Locally Roses, Geranium grow very well.
The problem with looking at the grand gardens of the rulers etc is that they had access to cheap/free labour and lots of water, with specialist irrigation systems, and probably lots of stable manure - not sure if Budgieo has these resources
It's like us going to Chatsworth and Kew and trying to emulate their gardens - almost anything is possible with sufficient funds - hence all the golf courses in Saudi - http://www.rainbird.com/worldwide/MiddleEast.htm
Much better to look at the native flora and what's growing in the local villagers' gardens IMHO.
Gardening in Central Norfolk on improved gritty moraine over chalk ... free-draining.

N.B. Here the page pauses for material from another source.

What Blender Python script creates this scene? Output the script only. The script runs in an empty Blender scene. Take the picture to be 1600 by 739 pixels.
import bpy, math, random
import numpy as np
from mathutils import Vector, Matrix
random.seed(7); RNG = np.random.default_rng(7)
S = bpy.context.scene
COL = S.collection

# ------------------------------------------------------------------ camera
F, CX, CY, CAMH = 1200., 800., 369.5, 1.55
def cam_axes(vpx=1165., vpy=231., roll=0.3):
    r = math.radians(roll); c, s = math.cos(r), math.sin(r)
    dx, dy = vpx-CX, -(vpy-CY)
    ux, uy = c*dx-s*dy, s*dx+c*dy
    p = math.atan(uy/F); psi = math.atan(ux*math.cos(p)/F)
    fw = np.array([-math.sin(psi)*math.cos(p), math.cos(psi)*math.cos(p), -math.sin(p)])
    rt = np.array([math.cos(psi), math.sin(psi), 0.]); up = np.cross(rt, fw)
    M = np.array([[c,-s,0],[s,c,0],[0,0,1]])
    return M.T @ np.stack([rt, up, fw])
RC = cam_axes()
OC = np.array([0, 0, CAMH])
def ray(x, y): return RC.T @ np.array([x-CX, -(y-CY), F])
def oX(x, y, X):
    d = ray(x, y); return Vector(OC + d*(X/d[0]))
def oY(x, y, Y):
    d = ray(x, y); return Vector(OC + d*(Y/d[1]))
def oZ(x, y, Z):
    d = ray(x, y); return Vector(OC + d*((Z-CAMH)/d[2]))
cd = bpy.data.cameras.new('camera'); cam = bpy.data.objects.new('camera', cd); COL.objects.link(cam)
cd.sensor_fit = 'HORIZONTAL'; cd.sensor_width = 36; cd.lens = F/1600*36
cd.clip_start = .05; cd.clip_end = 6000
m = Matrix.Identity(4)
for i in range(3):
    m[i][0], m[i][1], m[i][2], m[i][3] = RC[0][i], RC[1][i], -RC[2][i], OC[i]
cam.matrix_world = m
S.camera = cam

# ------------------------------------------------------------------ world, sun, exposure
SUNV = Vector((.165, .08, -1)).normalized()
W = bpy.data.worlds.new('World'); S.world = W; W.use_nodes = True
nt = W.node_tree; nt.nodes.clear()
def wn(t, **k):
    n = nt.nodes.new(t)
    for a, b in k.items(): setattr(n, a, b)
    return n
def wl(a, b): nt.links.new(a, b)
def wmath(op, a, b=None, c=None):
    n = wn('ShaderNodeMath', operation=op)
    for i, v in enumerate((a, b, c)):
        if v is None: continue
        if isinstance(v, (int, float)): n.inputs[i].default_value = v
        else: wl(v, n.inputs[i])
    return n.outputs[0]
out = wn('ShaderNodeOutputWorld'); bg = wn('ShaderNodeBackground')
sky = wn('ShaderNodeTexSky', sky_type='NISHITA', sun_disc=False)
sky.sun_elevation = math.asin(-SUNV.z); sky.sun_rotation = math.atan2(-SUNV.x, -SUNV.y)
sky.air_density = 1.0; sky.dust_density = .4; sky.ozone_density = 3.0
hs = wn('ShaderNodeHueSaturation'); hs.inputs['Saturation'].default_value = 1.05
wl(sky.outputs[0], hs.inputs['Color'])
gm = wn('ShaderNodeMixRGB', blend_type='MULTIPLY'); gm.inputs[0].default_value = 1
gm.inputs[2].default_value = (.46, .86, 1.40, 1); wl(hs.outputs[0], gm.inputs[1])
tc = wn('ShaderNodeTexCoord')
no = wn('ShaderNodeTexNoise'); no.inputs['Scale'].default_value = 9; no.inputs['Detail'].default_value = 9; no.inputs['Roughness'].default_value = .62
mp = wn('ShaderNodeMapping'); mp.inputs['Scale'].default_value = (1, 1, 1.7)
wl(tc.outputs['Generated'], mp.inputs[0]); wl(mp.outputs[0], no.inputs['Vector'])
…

Now I thought that this was the reason behind the war. The only successful crop that they can grow is poppies and we have said that we do not want them to grow this. I would look at what is for sale locally because they must be growing that
I believe that the bulk of some varieties of florists' flowers (such as roses) sold in the UK are actually grown on farms in places like South Africa. Although they have difficulties watering them, and there are significant transportation costs, it's still more economical to grow them there than here. Part of the reason may be because of the much lower cost of labour involved in picking. And of course they have reliable weather.